§ **Task directions**
Count lines with the string "scene" in them. State the number alone.

╭──

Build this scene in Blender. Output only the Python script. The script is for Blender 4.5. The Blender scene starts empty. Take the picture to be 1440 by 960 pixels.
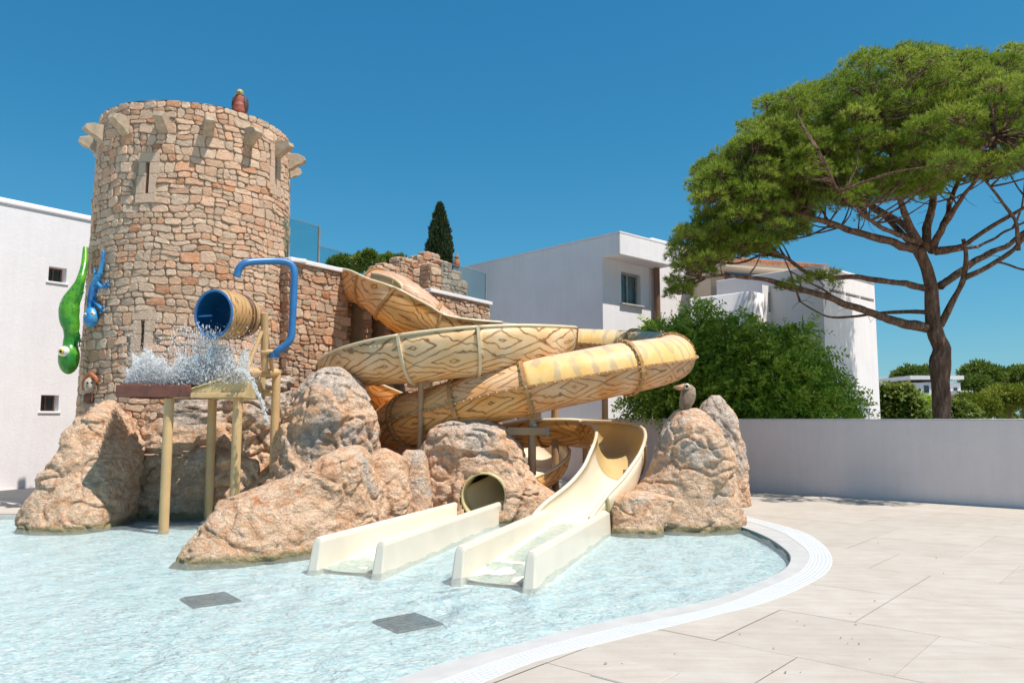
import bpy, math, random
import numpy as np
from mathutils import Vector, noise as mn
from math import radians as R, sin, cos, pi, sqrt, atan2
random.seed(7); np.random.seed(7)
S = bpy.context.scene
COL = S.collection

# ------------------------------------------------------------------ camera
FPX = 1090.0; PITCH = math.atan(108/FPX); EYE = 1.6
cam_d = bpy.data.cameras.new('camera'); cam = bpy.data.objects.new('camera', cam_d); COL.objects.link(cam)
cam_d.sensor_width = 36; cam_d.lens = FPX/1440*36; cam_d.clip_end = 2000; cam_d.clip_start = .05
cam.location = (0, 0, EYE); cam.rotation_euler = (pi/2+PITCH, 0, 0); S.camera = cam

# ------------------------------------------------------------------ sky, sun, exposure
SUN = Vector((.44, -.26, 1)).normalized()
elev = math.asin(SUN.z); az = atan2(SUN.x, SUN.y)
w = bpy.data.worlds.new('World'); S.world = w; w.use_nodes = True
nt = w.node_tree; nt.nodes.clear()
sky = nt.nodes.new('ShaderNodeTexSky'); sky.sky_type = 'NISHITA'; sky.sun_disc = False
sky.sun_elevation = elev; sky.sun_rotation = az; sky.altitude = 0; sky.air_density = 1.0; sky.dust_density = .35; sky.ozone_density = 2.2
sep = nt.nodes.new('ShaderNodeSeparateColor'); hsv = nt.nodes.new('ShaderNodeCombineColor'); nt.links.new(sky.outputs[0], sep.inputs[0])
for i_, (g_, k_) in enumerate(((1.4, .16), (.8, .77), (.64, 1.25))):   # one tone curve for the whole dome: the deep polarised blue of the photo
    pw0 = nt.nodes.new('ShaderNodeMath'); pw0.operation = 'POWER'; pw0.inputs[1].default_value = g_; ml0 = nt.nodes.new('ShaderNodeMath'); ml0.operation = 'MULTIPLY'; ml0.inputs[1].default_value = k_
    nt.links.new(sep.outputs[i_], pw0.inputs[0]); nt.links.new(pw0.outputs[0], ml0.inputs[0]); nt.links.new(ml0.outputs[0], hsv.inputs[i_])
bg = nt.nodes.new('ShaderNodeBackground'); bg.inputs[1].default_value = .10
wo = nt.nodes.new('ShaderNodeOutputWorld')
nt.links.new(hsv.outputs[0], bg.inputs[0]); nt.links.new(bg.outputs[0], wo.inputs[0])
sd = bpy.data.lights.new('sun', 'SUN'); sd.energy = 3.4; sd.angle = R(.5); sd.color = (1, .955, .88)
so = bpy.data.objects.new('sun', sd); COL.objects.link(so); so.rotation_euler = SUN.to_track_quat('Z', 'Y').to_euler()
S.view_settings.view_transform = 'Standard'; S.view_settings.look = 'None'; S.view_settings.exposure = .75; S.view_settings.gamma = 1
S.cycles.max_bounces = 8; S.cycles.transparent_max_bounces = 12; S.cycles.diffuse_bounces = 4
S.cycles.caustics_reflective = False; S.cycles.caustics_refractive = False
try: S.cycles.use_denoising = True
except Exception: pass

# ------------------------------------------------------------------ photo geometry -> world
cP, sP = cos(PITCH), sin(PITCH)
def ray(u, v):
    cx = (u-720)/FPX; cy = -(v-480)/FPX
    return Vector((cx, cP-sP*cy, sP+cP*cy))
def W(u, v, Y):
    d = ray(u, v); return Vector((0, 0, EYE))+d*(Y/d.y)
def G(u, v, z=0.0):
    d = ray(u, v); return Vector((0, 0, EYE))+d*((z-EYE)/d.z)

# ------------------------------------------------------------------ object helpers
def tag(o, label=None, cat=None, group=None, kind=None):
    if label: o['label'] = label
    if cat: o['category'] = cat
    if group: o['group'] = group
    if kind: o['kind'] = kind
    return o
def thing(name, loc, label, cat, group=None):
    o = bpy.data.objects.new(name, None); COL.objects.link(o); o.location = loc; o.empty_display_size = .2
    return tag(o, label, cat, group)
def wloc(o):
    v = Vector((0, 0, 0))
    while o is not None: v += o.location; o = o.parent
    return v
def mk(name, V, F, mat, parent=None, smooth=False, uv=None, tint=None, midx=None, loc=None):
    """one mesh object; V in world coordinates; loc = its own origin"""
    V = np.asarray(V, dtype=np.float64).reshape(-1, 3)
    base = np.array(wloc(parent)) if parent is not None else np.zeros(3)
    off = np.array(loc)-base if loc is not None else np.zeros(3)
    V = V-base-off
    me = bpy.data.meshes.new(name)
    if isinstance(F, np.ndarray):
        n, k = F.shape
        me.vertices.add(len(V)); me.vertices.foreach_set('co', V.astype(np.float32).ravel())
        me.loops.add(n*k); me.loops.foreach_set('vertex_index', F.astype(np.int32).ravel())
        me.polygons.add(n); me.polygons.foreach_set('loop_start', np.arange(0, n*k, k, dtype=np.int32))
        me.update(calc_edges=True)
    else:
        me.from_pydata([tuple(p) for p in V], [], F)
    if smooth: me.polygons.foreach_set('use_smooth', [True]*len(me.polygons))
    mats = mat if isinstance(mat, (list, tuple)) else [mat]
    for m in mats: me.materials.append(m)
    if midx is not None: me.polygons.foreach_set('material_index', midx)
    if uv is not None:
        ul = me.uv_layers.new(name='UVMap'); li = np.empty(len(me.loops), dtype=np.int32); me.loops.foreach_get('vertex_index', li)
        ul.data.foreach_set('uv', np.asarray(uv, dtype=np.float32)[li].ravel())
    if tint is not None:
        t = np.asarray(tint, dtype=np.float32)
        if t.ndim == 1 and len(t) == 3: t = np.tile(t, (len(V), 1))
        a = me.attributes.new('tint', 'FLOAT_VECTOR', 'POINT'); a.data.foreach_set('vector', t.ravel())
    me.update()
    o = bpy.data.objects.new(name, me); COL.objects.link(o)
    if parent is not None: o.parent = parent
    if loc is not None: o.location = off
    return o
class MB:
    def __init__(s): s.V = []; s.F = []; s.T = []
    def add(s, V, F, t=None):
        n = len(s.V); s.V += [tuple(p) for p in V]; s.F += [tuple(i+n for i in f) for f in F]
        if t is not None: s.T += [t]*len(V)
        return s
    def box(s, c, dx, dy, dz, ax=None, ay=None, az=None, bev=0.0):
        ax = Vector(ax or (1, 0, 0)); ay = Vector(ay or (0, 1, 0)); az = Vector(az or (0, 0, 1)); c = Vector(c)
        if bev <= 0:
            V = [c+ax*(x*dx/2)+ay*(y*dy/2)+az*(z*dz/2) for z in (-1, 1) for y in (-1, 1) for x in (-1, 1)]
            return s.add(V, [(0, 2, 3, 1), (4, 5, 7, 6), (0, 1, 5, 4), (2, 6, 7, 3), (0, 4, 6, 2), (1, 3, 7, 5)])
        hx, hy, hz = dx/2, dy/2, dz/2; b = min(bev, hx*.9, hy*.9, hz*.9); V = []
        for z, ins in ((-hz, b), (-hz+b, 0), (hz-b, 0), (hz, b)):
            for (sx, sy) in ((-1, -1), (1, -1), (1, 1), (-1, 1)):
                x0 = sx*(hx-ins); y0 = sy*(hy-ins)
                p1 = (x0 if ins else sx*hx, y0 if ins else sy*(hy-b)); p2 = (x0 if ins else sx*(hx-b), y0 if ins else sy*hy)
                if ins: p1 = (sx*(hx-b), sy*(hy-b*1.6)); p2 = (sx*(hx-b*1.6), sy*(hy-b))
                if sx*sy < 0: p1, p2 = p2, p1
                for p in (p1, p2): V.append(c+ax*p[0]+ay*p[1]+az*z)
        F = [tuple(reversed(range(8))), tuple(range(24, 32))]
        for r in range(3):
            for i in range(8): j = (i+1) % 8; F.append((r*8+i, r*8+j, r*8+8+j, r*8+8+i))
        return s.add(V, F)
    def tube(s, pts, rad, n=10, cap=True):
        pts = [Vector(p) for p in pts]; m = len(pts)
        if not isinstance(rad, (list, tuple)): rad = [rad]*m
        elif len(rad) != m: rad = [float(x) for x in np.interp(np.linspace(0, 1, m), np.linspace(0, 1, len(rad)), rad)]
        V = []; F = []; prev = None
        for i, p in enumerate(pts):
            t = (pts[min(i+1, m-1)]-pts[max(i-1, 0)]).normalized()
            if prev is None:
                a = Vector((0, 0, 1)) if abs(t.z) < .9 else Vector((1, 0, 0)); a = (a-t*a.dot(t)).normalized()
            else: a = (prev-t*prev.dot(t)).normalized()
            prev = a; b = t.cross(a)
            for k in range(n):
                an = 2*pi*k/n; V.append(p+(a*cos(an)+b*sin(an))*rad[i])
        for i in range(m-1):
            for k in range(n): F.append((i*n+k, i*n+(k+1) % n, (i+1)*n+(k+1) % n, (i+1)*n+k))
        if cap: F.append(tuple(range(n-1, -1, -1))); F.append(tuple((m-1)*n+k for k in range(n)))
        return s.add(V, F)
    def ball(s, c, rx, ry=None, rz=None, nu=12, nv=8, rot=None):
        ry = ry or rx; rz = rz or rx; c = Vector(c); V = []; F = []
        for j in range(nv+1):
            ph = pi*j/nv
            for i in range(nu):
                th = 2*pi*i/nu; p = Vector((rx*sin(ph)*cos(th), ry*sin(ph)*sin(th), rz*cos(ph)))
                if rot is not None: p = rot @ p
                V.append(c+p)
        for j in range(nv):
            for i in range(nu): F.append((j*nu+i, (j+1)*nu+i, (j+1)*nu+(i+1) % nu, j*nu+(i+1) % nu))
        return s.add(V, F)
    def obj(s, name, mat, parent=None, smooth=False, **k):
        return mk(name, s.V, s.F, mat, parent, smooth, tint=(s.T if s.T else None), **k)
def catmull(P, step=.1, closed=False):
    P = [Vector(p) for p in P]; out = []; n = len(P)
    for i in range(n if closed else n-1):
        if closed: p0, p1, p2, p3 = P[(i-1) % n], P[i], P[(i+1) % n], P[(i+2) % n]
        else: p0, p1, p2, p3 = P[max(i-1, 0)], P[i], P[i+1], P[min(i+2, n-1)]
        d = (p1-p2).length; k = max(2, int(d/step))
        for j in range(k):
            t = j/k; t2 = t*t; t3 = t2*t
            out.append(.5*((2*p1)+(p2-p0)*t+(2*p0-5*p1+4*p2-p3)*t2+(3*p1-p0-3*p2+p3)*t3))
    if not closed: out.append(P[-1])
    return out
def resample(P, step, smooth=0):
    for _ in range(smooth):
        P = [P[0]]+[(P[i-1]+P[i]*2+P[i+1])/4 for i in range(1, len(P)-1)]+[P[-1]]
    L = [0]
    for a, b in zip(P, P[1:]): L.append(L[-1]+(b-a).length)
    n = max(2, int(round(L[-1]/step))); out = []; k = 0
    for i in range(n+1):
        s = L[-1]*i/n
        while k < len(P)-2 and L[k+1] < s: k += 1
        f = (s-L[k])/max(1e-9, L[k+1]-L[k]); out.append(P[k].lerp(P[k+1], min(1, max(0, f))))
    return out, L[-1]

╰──

§ **Completed exercise**
2